Generalized Stochastic Processes: Linear Relations to White Noise and Orthogonal Representations

TL;DR

This paper establishes two linear relations between generalized stochastic processes and white noise, showing how any such process can be represented as a linear transformation of white noise and vice versa, using orthogonal expansions.

Contribution

It introduces new linear relations connecting generalized stochastic processes with white noise, including orthogonal series representations and conditions for transformation.

Findings

Any generalized stochastic process can be obtained from white noise via linear transformation.

Under certain conditions, a generalized process can be linearly transformed into white noise.

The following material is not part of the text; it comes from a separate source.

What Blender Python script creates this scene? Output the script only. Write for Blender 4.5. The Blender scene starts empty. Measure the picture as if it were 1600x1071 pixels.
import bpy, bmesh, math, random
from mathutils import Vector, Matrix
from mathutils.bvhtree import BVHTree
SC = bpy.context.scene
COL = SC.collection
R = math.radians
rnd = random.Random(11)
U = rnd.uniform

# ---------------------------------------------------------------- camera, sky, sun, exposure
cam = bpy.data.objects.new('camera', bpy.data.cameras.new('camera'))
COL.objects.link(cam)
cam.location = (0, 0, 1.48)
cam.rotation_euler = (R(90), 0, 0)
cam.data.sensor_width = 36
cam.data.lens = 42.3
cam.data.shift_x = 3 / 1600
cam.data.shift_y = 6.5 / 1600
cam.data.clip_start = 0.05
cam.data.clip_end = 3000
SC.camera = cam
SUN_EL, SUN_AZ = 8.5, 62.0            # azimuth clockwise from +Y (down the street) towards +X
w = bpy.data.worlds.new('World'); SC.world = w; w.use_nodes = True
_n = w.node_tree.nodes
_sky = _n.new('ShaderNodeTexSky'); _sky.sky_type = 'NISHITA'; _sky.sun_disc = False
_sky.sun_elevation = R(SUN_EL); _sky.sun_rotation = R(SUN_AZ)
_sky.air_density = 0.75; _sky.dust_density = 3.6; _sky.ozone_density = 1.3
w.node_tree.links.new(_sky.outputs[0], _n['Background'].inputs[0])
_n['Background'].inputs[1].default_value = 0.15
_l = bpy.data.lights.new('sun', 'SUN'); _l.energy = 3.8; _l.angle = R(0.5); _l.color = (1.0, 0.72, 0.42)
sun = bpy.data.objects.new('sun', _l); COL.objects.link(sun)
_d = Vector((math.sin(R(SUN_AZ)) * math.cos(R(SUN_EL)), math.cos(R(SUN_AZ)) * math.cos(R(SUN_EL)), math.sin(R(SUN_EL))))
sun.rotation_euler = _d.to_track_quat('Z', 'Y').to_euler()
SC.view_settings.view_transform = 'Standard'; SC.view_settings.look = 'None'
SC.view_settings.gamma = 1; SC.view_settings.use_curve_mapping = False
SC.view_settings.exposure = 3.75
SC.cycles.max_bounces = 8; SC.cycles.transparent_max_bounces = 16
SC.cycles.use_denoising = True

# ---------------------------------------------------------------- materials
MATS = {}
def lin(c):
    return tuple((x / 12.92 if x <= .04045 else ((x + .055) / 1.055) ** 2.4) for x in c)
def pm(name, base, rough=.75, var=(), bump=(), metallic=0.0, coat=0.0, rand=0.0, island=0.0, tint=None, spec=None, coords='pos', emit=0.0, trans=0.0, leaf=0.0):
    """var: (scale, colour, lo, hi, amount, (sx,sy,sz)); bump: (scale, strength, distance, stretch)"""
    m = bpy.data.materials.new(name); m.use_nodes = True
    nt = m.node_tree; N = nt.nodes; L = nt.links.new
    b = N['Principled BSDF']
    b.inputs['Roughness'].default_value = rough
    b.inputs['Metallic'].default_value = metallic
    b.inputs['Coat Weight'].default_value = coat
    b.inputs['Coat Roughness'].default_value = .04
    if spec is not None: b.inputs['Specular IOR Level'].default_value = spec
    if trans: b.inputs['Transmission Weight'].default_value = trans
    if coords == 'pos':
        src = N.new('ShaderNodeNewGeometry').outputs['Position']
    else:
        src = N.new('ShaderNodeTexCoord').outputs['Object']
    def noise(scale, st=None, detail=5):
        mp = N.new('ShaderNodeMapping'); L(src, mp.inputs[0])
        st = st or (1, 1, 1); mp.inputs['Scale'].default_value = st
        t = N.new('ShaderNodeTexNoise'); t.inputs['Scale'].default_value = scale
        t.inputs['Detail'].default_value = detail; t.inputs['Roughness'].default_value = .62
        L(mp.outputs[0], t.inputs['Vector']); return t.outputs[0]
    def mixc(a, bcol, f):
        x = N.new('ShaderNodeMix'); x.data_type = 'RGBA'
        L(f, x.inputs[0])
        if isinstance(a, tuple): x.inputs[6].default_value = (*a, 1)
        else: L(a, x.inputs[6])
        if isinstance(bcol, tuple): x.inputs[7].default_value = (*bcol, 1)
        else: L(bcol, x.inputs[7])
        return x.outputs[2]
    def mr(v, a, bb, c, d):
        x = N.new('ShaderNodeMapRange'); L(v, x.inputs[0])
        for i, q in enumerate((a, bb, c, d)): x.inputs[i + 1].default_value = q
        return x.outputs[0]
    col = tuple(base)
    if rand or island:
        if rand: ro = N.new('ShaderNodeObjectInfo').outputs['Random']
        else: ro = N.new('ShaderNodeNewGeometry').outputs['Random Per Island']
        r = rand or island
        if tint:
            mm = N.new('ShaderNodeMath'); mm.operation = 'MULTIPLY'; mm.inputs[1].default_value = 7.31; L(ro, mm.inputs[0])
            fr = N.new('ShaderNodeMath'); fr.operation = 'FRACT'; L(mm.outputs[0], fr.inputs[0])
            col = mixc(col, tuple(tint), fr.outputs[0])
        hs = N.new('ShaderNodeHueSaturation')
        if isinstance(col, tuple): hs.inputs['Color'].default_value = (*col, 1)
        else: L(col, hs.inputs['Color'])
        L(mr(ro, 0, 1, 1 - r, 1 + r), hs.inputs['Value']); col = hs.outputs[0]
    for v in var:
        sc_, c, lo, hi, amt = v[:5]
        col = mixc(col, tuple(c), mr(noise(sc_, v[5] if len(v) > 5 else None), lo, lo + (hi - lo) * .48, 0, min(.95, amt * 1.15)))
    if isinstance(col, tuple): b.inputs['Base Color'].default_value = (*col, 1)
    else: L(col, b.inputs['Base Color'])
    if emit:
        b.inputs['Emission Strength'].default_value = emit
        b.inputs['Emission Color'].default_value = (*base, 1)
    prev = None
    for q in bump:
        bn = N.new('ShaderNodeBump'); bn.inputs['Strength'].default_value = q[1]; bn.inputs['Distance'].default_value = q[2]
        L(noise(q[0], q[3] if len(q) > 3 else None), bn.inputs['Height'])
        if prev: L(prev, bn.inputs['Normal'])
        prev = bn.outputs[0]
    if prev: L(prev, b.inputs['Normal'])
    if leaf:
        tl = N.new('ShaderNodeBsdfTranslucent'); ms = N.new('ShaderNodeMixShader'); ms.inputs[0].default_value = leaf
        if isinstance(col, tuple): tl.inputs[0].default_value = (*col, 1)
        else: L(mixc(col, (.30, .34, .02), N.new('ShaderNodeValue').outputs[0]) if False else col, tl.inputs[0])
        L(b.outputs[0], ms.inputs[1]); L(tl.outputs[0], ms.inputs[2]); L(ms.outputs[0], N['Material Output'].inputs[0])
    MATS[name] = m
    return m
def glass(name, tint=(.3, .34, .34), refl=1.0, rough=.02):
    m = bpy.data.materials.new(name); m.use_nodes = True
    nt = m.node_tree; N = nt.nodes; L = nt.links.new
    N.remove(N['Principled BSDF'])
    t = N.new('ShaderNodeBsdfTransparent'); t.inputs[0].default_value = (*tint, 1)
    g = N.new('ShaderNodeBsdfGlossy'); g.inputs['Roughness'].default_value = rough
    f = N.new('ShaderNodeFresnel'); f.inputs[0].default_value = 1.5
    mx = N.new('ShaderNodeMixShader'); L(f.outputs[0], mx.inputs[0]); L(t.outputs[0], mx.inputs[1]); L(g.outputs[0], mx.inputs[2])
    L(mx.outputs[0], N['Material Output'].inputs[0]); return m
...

Generalized processes admit orthogonal series expansions with uncorrelated random variables.

Abstract

We present two linear relations between an arbitrary (real tempered second order) generalized stochastic process over $\mathbb{R}^{d}$ and White Noise processes over $\mathbb{R}^{d}$. The first is that any generalized stochastic process can be obtained as a linear transformation of a White Noise. The second indicates that, under dimensional compatibility conditions, a generalized stochastic process can be linearly transformed into a White Noise. The arguments rely on the regularity theorem for tempered distributions, which is used to obtain a mean-square continuous stochastic process which is then expressed in a Karhunen-Lo\`eve expansion with respect to a convenient Hilbert space. The first linear relation obtained allows also to conclude that any generalized stochastic process has an orthogonal representation as a series expansion of deterministic tempered distributions weighted by uncorrelated random variables with summable variances. This representation is then used to conclude the second linear relation.